> _Your goal_
Beneath this line are entries. Copy the range from the line with "Build this scene" to the line with "return tuple(a[i] +", ends included, exactly; leave pictures out.

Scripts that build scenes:
↓

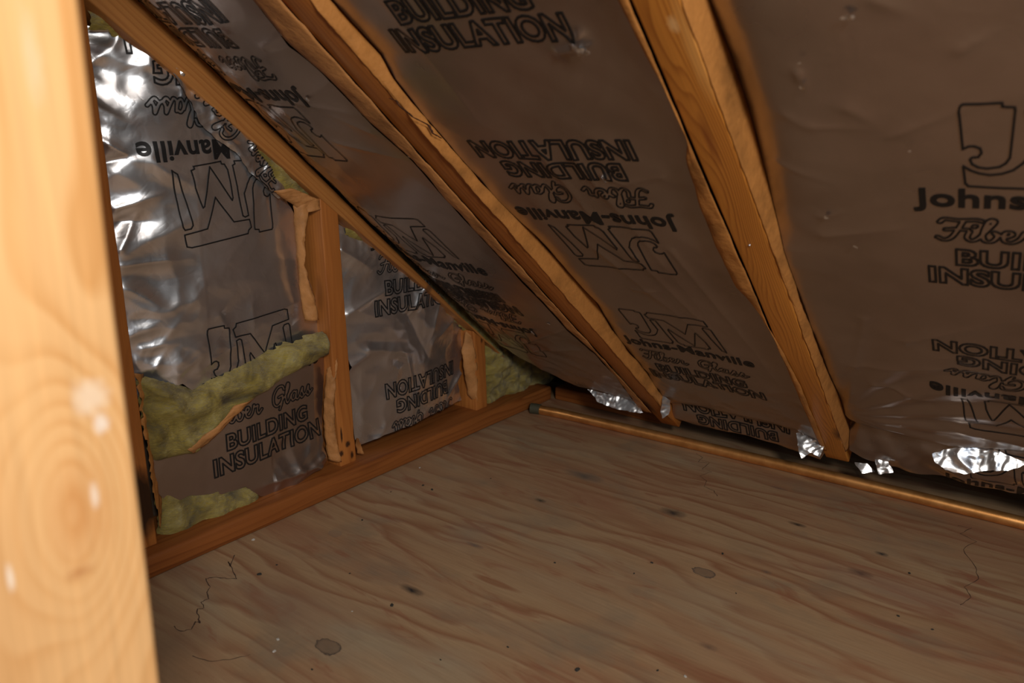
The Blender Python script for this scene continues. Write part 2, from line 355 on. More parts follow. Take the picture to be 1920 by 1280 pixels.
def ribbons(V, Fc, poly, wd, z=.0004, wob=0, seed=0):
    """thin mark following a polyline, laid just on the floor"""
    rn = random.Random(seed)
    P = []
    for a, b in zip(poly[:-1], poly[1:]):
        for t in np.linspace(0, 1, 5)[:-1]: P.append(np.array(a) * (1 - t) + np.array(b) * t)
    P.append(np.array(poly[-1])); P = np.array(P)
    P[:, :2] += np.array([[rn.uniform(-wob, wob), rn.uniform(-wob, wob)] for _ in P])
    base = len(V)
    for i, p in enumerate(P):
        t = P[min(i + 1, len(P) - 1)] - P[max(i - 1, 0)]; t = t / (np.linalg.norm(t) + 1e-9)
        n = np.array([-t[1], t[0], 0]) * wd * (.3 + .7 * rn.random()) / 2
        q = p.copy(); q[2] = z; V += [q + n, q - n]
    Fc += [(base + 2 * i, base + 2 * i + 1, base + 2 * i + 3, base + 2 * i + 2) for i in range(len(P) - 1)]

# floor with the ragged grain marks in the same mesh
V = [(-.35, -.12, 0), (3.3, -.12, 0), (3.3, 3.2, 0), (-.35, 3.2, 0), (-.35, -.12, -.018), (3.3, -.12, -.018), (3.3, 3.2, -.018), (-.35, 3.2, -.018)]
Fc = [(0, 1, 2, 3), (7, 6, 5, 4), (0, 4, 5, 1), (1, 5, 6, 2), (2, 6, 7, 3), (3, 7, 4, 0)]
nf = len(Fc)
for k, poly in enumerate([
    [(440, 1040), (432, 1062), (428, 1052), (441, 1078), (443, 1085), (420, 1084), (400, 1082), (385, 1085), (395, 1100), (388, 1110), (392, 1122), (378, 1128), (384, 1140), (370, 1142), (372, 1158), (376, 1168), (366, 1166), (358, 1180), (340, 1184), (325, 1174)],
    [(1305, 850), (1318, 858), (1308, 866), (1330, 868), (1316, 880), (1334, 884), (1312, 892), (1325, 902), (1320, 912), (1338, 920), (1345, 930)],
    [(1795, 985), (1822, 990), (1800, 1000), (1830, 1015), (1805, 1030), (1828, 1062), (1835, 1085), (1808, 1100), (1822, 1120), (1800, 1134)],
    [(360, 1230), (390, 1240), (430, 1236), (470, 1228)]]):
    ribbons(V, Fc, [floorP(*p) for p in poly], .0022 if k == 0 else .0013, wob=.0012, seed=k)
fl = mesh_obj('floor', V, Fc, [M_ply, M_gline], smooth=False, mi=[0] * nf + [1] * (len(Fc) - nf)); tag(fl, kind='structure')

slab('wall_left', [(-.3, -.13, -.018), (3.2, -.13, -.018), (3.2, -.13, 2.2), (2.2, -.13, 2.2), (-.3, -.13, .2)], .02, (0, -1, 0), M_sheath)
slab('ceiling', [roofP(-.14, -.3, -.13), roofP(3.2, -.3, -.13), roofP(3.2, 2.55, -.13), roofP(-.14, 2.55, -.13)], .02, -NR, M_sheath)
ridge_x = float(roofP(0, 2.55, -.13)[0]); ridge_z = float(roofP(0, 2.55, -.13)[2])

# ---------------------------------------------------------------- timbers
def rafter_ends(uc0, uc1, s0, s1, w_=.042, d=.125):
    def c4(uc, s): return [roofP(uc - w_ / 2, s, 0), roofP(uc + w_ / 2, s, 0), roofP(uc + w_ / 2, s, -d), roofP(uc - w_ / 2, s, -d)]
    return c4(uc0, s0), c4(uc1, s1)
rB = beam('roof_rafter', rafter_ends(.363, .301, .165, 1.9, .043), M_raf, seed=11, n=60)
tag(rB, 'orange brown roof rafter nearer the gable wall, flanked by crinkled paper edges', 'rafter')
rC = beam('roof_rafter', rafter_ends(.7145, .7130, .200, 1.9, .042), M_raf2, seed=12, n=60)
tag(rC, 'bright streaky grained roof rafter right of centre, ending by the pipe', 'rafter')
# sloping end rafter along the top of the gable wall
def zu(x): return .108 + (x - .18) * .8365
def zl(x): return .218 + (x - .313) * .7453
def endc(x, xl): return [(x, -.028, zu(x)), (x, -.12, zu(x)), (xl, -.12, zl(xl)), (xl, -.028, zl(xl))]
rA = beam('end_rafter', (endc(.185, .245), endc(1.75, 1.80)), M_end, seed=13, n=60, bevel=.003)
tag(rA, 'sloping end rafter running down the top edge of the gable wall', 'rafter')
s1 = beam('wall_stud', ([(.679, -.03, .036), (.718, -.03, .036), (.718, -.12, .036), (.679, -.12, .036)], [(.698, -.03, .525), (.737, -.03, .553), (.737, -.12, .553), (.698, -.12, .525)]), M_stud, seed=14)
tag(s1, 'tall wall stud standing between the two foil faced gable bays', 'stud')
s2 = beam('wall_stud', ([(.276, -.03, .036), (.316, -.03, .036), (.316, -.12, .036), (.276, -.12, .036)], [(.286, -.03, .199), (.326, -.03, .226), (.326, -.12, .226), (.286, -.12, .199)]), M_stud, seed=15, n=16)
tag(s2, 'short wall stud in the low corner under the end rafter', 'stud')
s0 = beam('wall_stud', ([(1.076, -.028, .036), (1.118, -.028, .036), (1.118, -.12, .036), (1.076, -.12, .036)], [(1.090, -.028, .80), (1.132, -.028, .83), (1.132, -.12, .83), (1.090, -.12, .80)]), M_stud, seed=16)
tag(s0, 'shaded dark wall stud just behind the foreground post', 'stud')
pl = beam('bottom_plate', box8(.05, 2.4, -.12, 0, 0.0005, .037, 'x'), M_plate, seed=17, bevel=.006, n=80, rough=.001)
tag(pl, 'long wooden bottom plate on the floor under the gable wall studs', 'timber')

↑
↓

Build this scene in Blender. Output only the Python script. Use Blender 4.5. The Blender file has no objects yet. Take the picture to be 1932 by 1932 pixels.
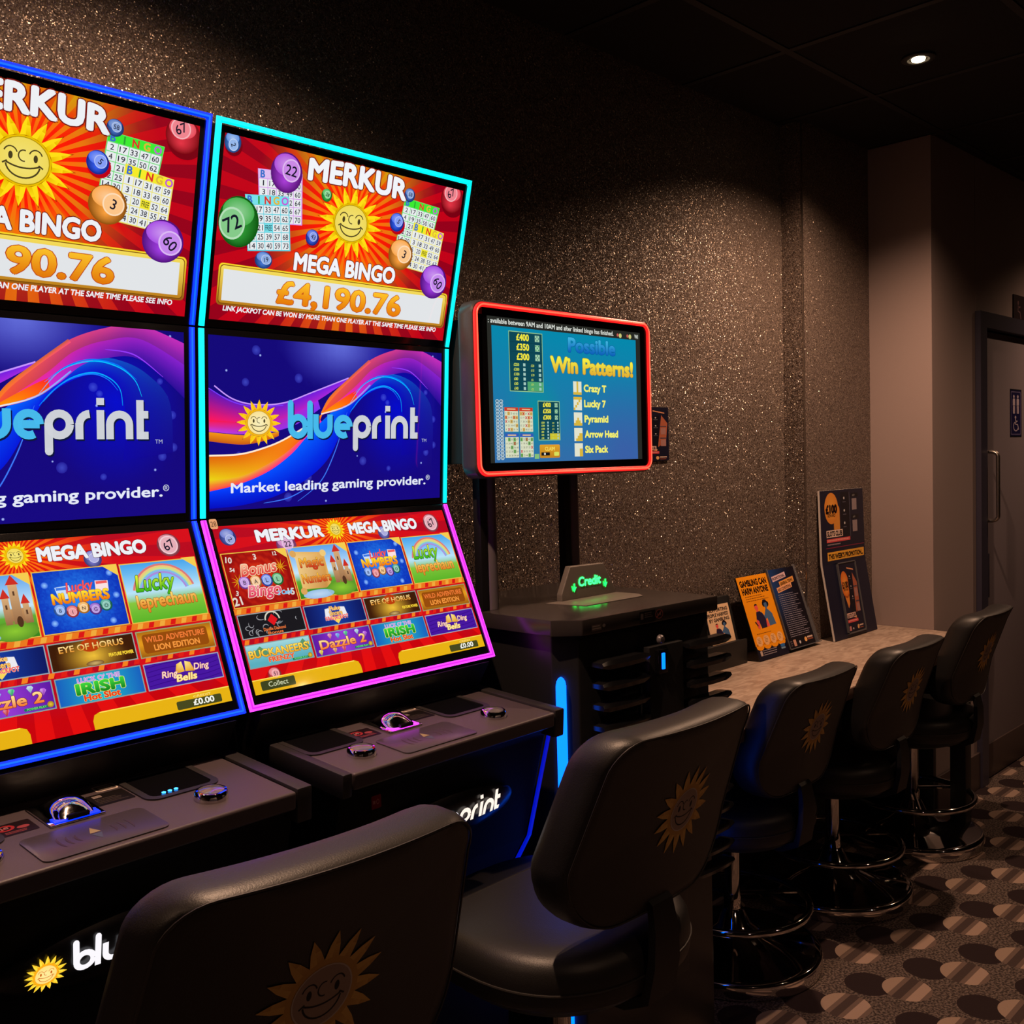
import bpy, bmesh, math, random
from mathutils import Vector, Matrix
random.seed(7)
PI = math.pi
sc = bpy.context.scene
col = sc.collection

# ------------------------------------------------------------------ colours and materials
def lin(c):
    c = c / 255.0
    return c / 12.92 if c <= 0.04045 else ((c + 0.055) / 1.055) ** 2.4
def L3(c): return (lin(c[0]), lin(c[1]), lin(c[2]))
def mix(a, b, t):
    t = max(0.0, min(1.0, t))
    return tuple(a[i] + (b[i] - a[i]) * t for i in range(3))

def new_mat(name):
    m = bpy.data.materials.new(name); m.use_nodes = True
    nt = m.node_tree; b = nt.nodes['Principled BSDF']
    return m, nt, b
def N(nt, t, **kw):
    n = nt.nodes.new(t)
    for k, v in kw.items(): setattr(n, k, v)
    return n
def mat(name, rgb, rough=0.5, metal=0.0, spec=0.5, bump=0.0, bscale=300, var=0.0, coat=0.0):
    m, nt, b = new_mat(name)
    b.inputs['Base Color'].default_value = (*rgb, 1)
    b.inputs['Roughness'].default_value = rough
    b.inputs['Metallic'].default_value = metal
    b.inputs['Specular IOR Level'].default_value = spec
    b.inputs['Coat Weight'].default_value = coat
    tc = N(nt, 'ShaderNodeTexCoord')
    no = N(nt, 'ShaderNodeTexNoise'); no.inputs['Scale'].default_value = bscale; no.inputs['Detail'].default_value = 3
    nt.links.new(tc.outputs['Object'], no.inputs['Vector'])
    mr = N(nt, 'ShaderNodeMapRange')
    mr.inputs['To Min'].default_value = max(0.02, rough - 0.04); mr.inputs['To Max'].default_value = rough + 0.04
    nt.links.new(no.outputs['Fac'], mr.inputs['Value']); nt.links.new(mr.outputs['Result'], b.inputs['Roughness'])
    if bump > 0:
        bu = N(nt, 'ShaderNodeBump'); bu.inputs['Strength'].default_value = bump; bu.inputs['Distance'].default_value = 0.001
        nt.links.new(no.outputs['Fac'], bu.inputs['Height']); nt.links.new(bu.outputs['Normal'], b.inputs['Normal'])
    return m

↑

> _Written solution_
Build this scene in Blender. Output only the Python script. Use Blender 4.5. The Blender file has no objects yet. Take the picture to be 1932 by 1932 pixels.
import bpy, bmesh, math, random
from mathutils import Vector, Matrix
random.seed(7)
PI = math.pi
sc = bpy.context.scene
col = sc.collection

# ------------------------------------------------------------------ colours and materials
def lin(c):
    c = c / 255.0
    return c / 12.92 if c <= 0.04045 else ((c + 0.055) / 1.055) ** 2.4
def L3(c): return (lin(c[0]), lin(c[1]), lin(c[2]))
def mix(a, b, t):
    t = max(0.0, min(1.0, t))
    return tuple(a[i] + (b[i] - a[i]) * t for i in range(3))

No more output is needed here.